本記事では、ご自宅の庭で栽培できるイチジクの品種についてご紹介しました。イチジクは、選ぶ品種によって風味や収穫時期が大きく異なり、家庭菜園ならではの魅力として、スーパーなどではなかなか見かけない品種や、樹上で完熟した味わいを堪能できます。この記事を参考に、ご自身の環境や好みに最適なイチジクを見つけ出し、家庭菜園で実り豊かな収穫を体験してみてください。

イチジク栽培に適した気候とは?

イチジクは、暖かく日当たりの良い環境で生育が旺盛になります。耐寒性を持つ品種を選べば、比較的寒冷な地域でも栽培に挑戦できます。ただし、霜には弱い性質があるため、寒冷地では防寒対策を施すことが重要です。

イチジクの苗木はどこで手に入りますか?

イチジクの苗木は、園芸専門店やホームセンター、またはオンラインの園芸ショップなどで購入できます。
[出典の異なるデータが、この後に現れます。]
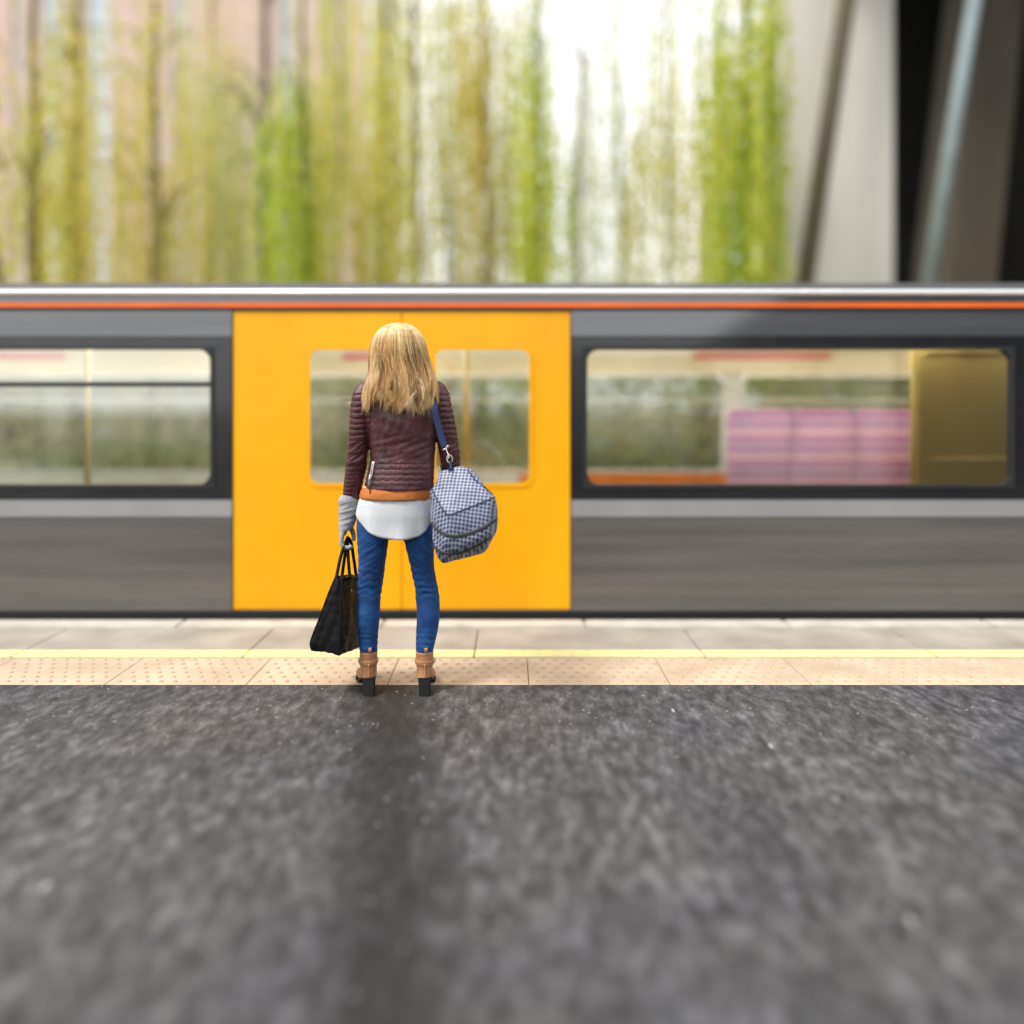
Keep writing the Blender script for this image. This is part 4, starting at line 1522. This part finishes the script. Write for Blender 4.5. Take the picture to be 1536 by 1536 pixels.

特定の品種は取り扱いがない場合もあるため、事前に在庫状況を確認することをおすすめします。

イチジクの剪定方法について教えてください。

  イチジクの剪定は、冬の休眠期に行うのが最適です。不要な枝や古くなった枝を剪定し、株全体の風通しを良くすることで、病害虫の発生を抑制できます。さらに、剪定によって樹形を整えることで、収穫量の増加にもつながります。